From Food Co-ops to Pub Co-ops, Festival Encourages Cooperation

The Convergence has come to town. It’s trying to get people who are interested in the co-op movement to do something about it.

From Food Co-ops to Pub Co-ops, Festival Encourages Cooperation
Photo by Caroline Brady

The Convergence, Ireland’s sustainable-living festival, has come to town. Or, at least, some of it has.

To celebrate its 20th year, the festival will have 20 events this year. One was in Dublin Monday, and there’ll be four more in the city before the end of the month.

This year’s theme? Cooperatives and how they can play a role in sustainable living.

Energy, housing and food cooperatives, community-owned pubs and shops, will all be discussed throughout the festival, which runs until Halloween.

“We’re just trying to show that there’s something happening here that could actually be a lot more sustainable,” said Davie Philip, one of the event’s organisers, who also works for a cooperative called Cultivate.

He means sustainable in all kinds of ways: good for the environment, stable through recessions, and with resilient communities.

The aim of the festival, Philip said, is to get people to move from having an interest in co-ops to taking action.

What Exactly Is a Co-op?

For some people, the word cooperative might bring to mind a cluster of hipsters drinking coffee. Others might picture hippies in a commune growing vegetables in the United States somewhere.
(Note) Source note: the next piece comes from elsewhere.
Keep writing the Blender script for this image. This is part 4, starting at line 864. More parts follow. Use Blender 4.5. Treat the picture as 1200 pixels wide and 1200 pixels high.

They might not realise that 3 million Irish people are already members of cooperatives. Credit unions account for 2.5 million of these. But from financial co-ops to food co-ops, there are another 5,000 around Ireland providing various services.

“The principle is coming together for either purchasing power or to achieve efficiency or to have greater bargaining,” says Siobhán Mehigan of the Irish Co-operative Organisation Society (ICOS), which promotes cooperatives and helps new ones set up.

Any enterprise – for-profit or not-for-profit – set up by a group of people for their mutual economic or social benefit can be considered a co-op.

A Re-emerging Trend?

It’s hard, of course, to gauge how much serious interest there is in cooperative movements.

Philip said he feels like a trend towards this tradition is emerging again. And Mehigan says she hears more discussion and inquiries about co-ops.

“I haven’t seen a massive bump in registrations on my end,” she said. “But I’ve definitely noticed a bigger increase in interest and that will only lead to more registrations.”

The Dublin Food Co-op in Newmarket has definitely grown in recent years, says Joe Zefran of the Co-op. Even during the recession, its sales went up, he says.

Community-supported Agriculture

When it comes to food, Dublin’s cooperative presence is strong. The Dublin Food Co-op has stood as a resilient example since 1983, but smaller community-supported agriculture (CSA) groups have also appeared around the city.

One of these is the Dublin CSA, which meets in Smithfield every Tuesday. It’s been going for three years, has 20 members, and, as member Daniele Ponzo tells it, is all about sustaining the farmer.

Members not only buy whatever the farmer produces, they also go visit the farm a couple of times a year to help out. That cuts the farmer’s costs and the members’ costs.

And it is a good excuse for a social event. He likes seeing his food grow and being so involved he can have a pint with the farmer.

Last month, Dublin CSA and some other CSAs set up an Irish network, and Ponzo hopes they can help new groups start up by sharing their experiences. As part of Convergence, Dublin CSA will have a stall at next Monday’s event in the Dublin Food Co-op.

If you can’t wait until then, you can also catch Davie Philip tonight in the Fumbally, where he’ll be spilling all on how to get set up as a food co-op.

“This could happen anywhere, whether it’s Ranelagh or a rural area,” he says.

From Grub to Pubs

Though we have a strong presence of food co-ops, we don’t have any cooperatively owned pubs or breweries.

In the UK, on the other hand, the government has introduced a range of supports to help communities to buy their ailing locals and run them as cooperatives. There are more than 30 cooperatively owned pubs in the UK.

Zefran says that could be done here too. “Over here in D8 there’s a lot – there definitely would be a lot of demand for it,” he says. Dublin Food Co-op has looked at it as an option, he says.